TASK DETAILS =>
Repeat exactly the lines from the start of the material below up to and including the "S.camera = cam" line.

DATA SECTION =>

_ _ _

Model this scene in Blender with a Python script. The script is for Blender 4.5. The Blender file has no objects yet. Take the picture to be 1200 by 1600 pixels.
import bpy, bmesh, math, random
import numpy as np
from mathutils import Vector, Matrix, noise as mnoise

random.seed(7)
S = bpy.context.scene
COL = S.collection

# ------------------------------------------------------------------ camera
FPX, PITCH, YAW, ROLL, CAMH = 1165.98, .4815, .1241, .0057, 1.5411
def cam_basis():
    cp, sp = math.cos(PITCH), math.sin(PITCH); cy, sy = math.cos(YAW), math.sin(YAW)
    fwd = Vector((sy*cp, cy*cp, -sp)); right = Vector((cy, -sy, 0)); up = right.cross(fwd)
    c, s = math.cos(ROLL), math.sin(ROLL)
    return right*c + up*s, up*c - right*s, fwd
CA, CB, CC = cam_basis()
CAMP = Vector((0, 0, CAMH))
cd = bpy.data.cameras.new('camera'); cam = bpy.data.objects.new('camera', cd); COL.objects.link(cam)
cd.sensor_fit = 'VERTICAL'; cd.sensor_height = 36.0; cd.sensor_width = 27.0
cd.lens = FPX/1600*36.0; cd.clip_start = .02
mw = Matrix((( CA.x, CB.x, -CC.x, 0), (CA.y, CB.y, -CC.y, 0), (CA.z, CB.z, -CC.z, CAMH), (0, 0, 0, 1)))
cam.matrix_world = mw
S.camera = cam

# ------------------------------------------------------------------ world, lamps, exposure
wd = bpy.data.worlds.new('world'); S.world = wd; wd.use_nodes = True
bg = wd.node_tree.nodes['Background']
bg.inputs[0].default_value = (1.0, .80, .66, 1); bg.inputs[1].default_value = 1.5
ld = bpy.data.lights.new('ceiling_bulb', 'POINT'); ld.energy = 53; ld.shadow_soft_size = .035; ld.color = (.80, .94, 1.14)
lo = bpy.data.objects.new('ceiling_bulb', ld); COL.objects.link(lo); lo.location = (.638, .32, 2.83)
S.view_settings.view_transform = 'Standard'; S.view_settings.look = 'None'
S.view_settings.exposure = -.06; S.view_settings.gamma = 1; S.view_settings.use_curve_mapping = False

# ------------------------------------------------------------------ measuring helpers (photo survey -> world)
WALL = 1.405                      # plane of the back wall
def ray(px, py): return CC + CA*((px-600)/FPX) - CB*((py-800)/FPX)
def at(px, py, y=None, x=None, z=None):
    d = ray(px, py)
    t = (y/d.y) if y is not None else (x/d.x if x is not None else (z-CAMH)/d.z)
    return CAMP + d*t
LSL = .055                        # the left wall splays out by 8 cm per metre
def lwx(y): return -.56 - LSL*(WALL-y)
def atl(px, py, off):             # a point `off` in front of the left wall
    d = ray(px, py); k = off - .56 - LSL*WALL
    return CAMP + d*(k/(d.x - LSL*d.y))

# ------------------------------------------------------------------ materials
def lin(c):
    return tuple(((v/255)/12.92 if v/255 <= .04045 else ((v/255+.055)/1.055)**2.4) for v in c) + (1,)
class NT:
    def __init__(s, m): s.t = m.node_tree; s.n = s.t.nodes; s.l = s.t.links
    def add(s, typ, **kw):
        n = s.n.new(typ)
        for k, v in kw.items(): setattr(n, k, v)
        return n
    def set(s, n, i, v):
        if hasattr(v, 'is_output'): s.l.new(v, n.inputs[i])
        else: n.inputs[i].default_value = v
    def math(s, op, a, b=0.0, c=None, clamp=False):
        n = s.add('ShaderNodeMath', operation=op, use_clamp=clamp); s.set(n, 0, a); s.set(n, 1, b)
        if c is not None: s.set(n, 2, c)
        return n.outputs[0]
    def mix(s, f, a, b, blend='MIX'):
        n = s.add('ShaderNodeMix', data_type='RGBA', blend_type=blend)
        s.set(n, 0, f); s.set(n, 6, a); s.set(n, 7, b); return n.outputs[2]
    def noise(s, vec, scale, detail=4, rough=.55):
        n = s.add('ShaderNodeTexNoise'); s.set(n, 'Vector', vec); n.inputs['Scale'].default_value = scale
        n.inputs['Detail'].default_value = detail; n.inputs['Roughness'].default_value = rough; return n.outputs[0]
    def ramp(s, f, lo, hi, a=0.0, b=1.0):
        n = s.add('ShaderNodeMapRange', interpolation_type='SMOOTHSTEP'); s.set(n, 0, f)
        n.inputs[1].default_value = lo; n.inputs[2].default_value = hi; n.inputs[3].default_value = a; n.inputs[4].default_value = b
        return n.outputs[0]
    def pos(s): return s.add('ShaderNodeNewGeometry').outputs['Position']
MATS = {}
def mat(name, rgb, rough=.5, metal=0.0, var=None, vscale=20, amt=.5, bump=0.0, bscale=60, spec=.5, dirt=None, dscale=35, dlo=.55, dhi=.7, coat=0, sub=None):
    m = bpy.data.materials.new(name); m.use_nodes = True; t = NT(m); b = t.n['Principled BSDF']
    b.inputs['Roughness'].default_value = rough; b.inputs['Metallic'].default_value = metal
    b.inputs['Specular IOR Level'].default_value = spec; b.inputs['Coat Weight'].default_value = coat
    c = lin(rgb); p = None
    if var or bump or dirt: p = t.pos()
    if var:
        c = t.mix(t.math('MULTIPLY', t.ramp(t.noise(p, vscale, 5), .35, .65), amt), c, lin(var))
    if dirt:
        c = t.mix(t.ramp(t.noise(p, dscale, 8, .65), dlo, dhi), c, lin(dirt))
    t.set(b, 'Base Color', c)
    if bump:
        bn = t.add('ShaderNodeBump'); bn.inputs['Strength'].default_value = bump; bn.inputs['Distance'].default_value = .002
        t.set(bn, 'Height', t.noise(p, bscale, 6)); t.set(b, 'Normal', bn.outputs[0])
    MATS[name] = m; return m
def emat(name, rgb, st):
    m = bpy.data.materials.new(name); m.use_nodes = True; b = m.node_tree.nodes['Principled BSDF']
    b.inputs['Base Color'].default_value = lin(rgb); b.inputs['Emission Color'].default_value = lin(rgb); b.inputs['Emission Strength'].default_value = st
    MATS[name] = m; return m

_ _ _

REPLY TO THE TASK =>
Model this scene in Blender with a Python script. The script is for Blender 4.5. The Blender file has no objects yet. Take the picture to be 1200 by 1600 pixels.
import bpy, bmesh, math, random
import numpy as np
from mathutils import Vector, Matrix, noise as mnoise

random.seed(7)
S = bpy.context.scene
COL = S.collection

# ------------------------------------------------------------------ camera
FPX, PITCH, YAW, ROLL, CAMH = 1165.98, .4815, .1241, .0057, 1.5411
def cam_basis():
    cp, sp = math.cos(PITCH), math.sin(PITCH); cy, sy = math.cos(YAW), math.sin(YAW)
    fwd = Vector((sy*cp, cy*cp, -sp)); right = Vector((cy, -sy, 0)); up = right.cross(fwd)
    c, s = math.cos(ROLL), math.sin(ROLL)
    return right*c + up*s, up*c - right*s, fwd
CA, CB, CC = cam_basis()
CAMP = Vector((0, 0, CAMH))
cd = bpy.data.cameras.new('camera'); cam = bpy.data.objects.new('camera', cd); COL.objects.link(cam)
cd.sensor_fit = 'VERTICAL'; cd.sensor_height = 36.0; cd.sensor_width = 27.0
cd.lens = FPX/1600*36.0; cd.clip_start = .02
mw = Matrix((( CA.x, CB.x, -CC.x, 0), (CA.y, CB.y, -CC.y, 0), (CA.z, CB.z, -CC.z, CAMH), (0, 0, 0, 1)))
cam.matrix_world = mw
S.camera = cam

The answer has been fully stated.